Locate every line below that contains the word "scene" and copy it.

•••••

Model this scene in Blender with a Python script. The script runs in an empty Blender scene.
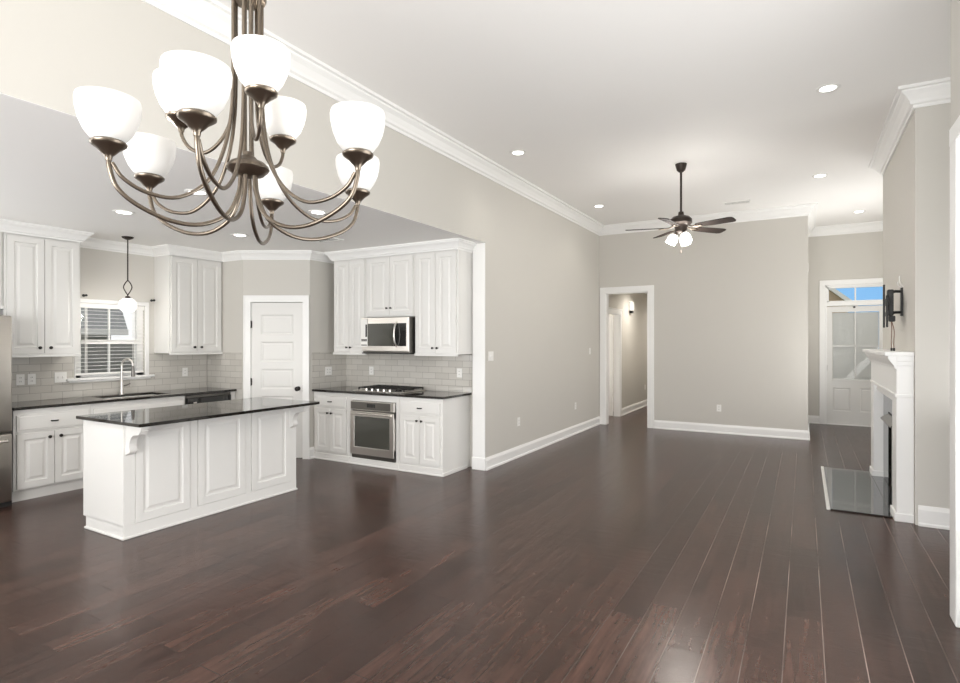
import bpy, bmesh, math, random
from mathutils import Vector, Matrix
random.seed(7)
PI = math.pi
SC = bpy.context.scene
COL = SC.collection
# ---------------------------------------------------------------- camera
TH = math.radians(30.1)
cam_d = bpy.data.cameras.new('camera')
cam_d.sensor_width = 36.0
cam_d.lens = 559.0 / 960.0 * 36.0
cam_d.shift_y = -0.0005
cam_d.clip_start = 0.05
cam = bpy.data.objects.new('camera', cam_d)
COL.objects.link(cam)
cam.location = (0, 0, 1.56)
cam.rotation_euler = (PI / 2, 0, TH)
SC.camera = cam
# ---------------------------------------------------------------- view / world
SC.view_settings.view_transform = 'Standard'
SC.view_settings.look = 'None'
SC.view_settings.gamma = 1.0
SC.view_settings.exposure = 0.13
try:
    SC.view_settings.use_curve_mapping = False
    SC.cycles.use_denoising = True
    SC.cycles.denoising_prefilter = 'ACCURATE'
    SC.cycles.max_bounces = 10
    SC.cycles.diffuse_bounces = 6
    SC.cycles.caustics_reflective = False
    SC.cycles.caustics_refractive = False
    SC.cycles.sample_clamp_indirect = 6.0
except Exception:
    pass
W = bpy.data.worlds.new('sky'); SC.world = W
W.use_nodes = True
nt = W.node_tree; nt.nodes.clear()
wo = nt.nodes.new('ShaderNodeOutputWorld'); bg = nt.nodes.new('ShaderNodeBackground')
tc = nt.nodes.new('ShaderNodeTexCoord'); dotn = nt.nodes.new('ShaderNodeVectorMath'); dotn.operation = 'DOT_PRODUCT'
dotn.inputs[1].default_value = (0.02, 1.0, 0.05)
rmp = nt.nodes.new('ShaderNodeValToRGB')      # white haze, opening to blue sky towards the street side
rmp.color_ramp.elements[0].position = 0.80; rmp.color_ramp.elements[0].color = (1.0, 1.0, 1.0, 1)
rmp.color_ramp.elements[1].position = 0.97; rmp.color_ramp.elements[1].color = (0.26, 0.54, 0.90, 1)
nt.links.new(tc.outputs['Generated'], dotn.inputs[0]); nt.links.new(dotn.outputs['Value'], rmp.inputs[0])
nt.links.new(rmp.outputs[0], bg.inputs[0]); bg.inputs[1].default_value = 1.0
nt.links.new(bg.outputs[0], wo.inputs[0])

def area_light(name, loc, direction, sx, sy, power, col=(1, 1, 1)):
    l = bpy.data.lights.new(name, 'AREA'); l.shape = 'RECTANGLE'; l.size = sx; l.size_y = sy
    l.energy = power; l.color = col
    o = bpy.data.objects.new(name, l); COL.objects.link(o); o.location = loc
    o.rotation_euler = Vector(direction).to_track_quat('-Z', 'Y').to_euler()
    return o
# daylight through the big openings behind / beside the camera, with some added fill lamps
area_light('daylight_right', (1.12, 2.45, 1.30), (-1, 0, 0.5), 2.6, 2.4, 100, (0.98, 0.99, 1.0))
area_light('daylight_rear', (-1.3, -3.24, 1.55), (0, 1, 0.22), 3.2, 2.2, 308, (0.98, 0.99, 1.0))
area_light('fill_rear_kitchen', (-5.6, -3.24, 1.5), (0, 1, 2.6), 1.8, 1.6, 110, (0.98, 0.99, 1.0))  # added fill at the unseen rear window, tilted mostly upward to brighten the kitchen ceiling
area_light('fill_kitchen_side', (-7.22, -0.6, 1.5), (1, 0.5, 2.4), 2.4, 1.8, 125, (0.98, 0.99, 1.0))  # added fill lamp aimed up to lift the kitchen ceiling
area_light('fill_recess', (1.97, 5.05, 1.45), (-1, 0.4, 2.2), 1.4, 2.3, 14, (0.99, 0.99, 1.0))  # added fill lamp out of view, brightening the long wall and ceiling
area_light('fill_hall_room', (-5.3, 11.2, 1.5), (1, 0, 0.1), 1.2, 1.6, 60, (1.0, 0.99, 0.97))  # added lamp brightening the open side door; this room has no window
area_light('daylight_foyer', (1.52, 9.9, 1.5), (-1, 0.0, 0.85), 1.6, 2.2, 68, (1.0, 0.99, 0.97))
CAN_MAIN, CAN_KITCHEN, CHAND_EMIT, BULB = 9.0, 24.0, 0.22, 2.2

# ---------------------------------------------------------------- materials
def principled(name, col, rough=0.5, metal=0.0, spec=None, emit=None, estr=0.0):
    m = bpy.data.materials.new(name); m.use_nodes = True
    b = m.node_tree.nodes['Principled BSDF']
    b.inputs['Base Color'].default_value = (*col, 1); b.inputs['Roughness'].default_value = rough
    b.inputs['Metallic'].default_value = metal
    if spec is not None: b.inputs['Specular IOR Level'].default_value = spec
    if emit:
        b.inputs['Emission Color'].default_value = (*emit, 1); b.inputs['Emission Strength'].default_value = estr
    return m
def noisy(m, scale, amount, bump=0.0, stretch=(1, 1, 1), bscale=None):
    """slight procedural tone variation and fine bump"""
    t = m.node_tree; b = t.nodes['Principled BSDF']
    c = t.nodes.new('ShaderNodeTexCoord'); mp = t.nodes.new('ShaderNodeMapping'); mp.inputs['Scale'].default_value = stretch
    n = t.nodes.new('ShaderNodeTexNoise'); n.inputs['Scale'].default_value = scale; n.inputs['Detail'].default_value = 3
    t.links.new(c.outputs['Object'], mp.inputs[0]); t.links.new(mp.outputs[0], n.inputs['Vector'])
    mx = t.nodes.new('ShaderNodeMix'); mx.data_type = 'RGBA'
    base = b.inputs['Base Color'].default_value[:]
    mx.inputs[6].default_value = [v * (1 - amount) for v in base[:3]] + [1]
    mx.inputs[7].default_value = [min(1, v * (1 + amount)) for v in base[:3]] + [1]
    t.links.new(n.outputs['Fac'], mx.inputs[0]); t.links.new(mx.outputs[2], b.inputs['Base Color'])
    if bump:
        bp = t.nodes.new('ShaderNodeBump'); bp.inputs['Strength'].default_value = bump; bp.inputs['Distance'].default_value = 0.002
        n2 = t.nodes.new('ShaderNodeTexNoise'); n2.inputs['Scale'].default_value = bscale or scale * 8
        t.links.new(mp.outputs[0], n2.inputs['Vector']); t.links.new(n2.outputs['Fac'], bp.inputs['Height'])
        t.links.new(bp.outputs[0], b.inputs['Normal'])
    return m
M = {}
M['wall'] = noisy(principled('painted_wall', (0.602, 0.581, 0.540), 0.75, spec=0.25), 1.5, 0.012, 0.08, bscale=160)
M['ceiling'] = noisy(principled('ceiling_paint', (0.875, 0.86, 0.84), 0.85, spec=0.2), 1.2, 0.01, 0.05, bscale=120)
M['kitchen_ceiling'] = noisy(principled('kitchen_ceiling_paint', (0.94, 0.93, 0.91), 0.85, spec=0.2), 1.2, 0.01, 0.05, bscale=120)
M['trim'] = noisy(principled('white_trim', (0.86, 0.855, 0.84), 0.38), 2.0, 0.01)
M['cabinet'] = noisy(principled('white_cabinet', (0.745, 0.735, 0.71), 0.4), 3.0, 0.012)
M['door'] = noisy(principled('white_door', (0.74, 0.73, 0.705), 0.4), 2.0, 0.012)
M['bronze'] = noisy(principled('brushed_bronze', (0.19, 0.158, 0.125), 0.30, 0.95), 30, 0.08)
M['dark_bronze'] = noisy(principled('dark_bronze', (0.045, 0.034, 0.028), 0.4, 0.6), 25, 0.1)
M['blade'] = noisy(principled('fan_blade_wood', (0.035, 0.026, 0.022), 0.8, spec=0.15), 8, 0.2, stretch=(1, 12, 1))
M['black'] = noisy(principled('black_metal', (0.012, 0.012, 0.012), 0.45), 20, 0.1)
M['knob'] = noisy(principled('dark_knob', (0.02, 0.016, 0.014), 0.4, 0.5), 20, 0.1)
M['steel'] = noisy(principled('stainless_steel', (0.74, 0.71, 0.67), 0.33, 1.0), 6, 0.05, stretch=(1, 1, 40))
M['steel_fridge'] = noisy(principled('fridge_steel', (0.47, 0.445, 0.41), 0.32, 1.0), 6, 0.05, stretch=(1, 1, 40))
M['steel_dark'] = noisy(principled('dark_steel', (0.20, 0.19, 0.175), 0.3, 0.9), 6, 0.05)
M['black_glass'] = noisy(principled('black_glass', (0.02, 0.02, 0.019), 0.06, spec=0.7), 2, 0.05)
M['hearth'] = noisy(principled('polished_hearth_stone', (0.05, 0.052, 0.055), 0.05), 3, 0.2)
M['hearth'].node_tree.nodes['Principled BSDF'].inputs['IOR'].default_value = 3.6
M['oven_glass'] = noisy(principled('oven_window_glass', (0.06, 0.06, 0.05), 0.05, spec=0.9), 2, 0.05)
M['iron'] = noisy(principled('cast_iron', (0.02, 0.018, 0.016), 0.6), 40, 0.2)
M['plate'] = noisy(principled('white_plastic', (0.85, 0.84, 0.81), 0.35), 4, 0.01)
M['vent_dark'] = noisy(principled('vent_shadow', (0.06, 0.055, 0.05), 0.7), 10, 0.05)
M['shade'] = principled('frosted_glass_lit', (0.72, 0.70, 0.67), 0.35, emit=(1.0, 0.985, 0.95), estr=CHAND_EMIT * 0.5)
M['globe'] = principled('white_globe_lit', (0.85, 0.84, 0.82), 0.3, emit=(1.0, 0.985, 0.95), estr=1.3)
M['lens'] = principled('downlight_lens', (0.9, 0.9, 0.9), 0.4, emit=(1.0, 0.98, 0.94), estr=8.0)
M['sheet'] = noisy(principled('roller_slat', (0.80, 0.79, 0.76), 0.5), 3, 0.01)
def translucent(name, col):
    m = bpy.data.materials.new(name); m.use_nodes = True; t = m.node_tree; t.nodes.clear()
    o = t.nodes.new('ShaderNodeOutputMaterial'); mx = t.nodes.new('ShaderNodeMixShader'); mx.inputs[0].default_value = 0.28
    d = t.nodes.new('ShaderNodeBsdfDiffuse'); tr = t.nodes.new('ShaderNodeBsdfTranslucent')
    n = t.nodes.new('ShaderNodeTexNoise'); n.inputs['Scale'].default_value = 3; r = t.nodes.new('ShaderNodeMix'); r.data_type = 'RGBA'
    r.inputs[6].default_value = (*[c * 0.98 for c in col], 1); r.inputs[7].default_value = (*col, 1); t.links.new(n.outputs['Fac'], r.inputs[0])
    t.links.new(r.outputs[2], d.inputs[0]); t.links.new(r.outputs[2], tr.inputs[0])
    t.links.new(d.outputs[0], mx.inputs[1]); t.links.new(tr.outputs[0], mx.inputs[2]); t.links.new(mx.outputs[0], o.inputs[0]); return m
M['sheet'] = translucent('translucent_blind', (0.86, 0.845, 0.82))
M['firebox'] = noisy(principled('firebox_black', (0.025, 0.025, 0.026), 0.5), 8, 0.2)
M['cord'] = noisy(principled('brown_cord', (0.20, 0.115, 0.08), 0.5), 8, 0.1)
M['ground'] = noisy(principled('lawn', (0.13, 0.17, 0.08), 0.9), 3, 0.3)
M['fence'] = noisy(principled('grey_fence_boards', (0.30, 0.295, 0.285), 0.8), 5, 0.15, stretch=(1, 1, 0.2))
M['shingle'] = noisy(principled('grey_shingles', (0.30, 0.30, 0.30), 0.9), 14, 0.25)
M['siding'] = noisy(principled('pale_siding', (0.62, 0.61, 0.59), 0.8), 4, 0.05)
M['tan'] = noisy(principled('tan_siding', (0.62, 0.47, 0.34), 0.8), 6, 0.06)
M['hallwall'] = noisy(principled('hall_wall', (0.56, 0.535, 0.49), 0.75, spec=0.25), 1.5, 0.012)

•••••

:: Problem solution ::
Model this scene in Blender with a Python script. The script runs in an empty Blender scene.
SC = bpy.context.scene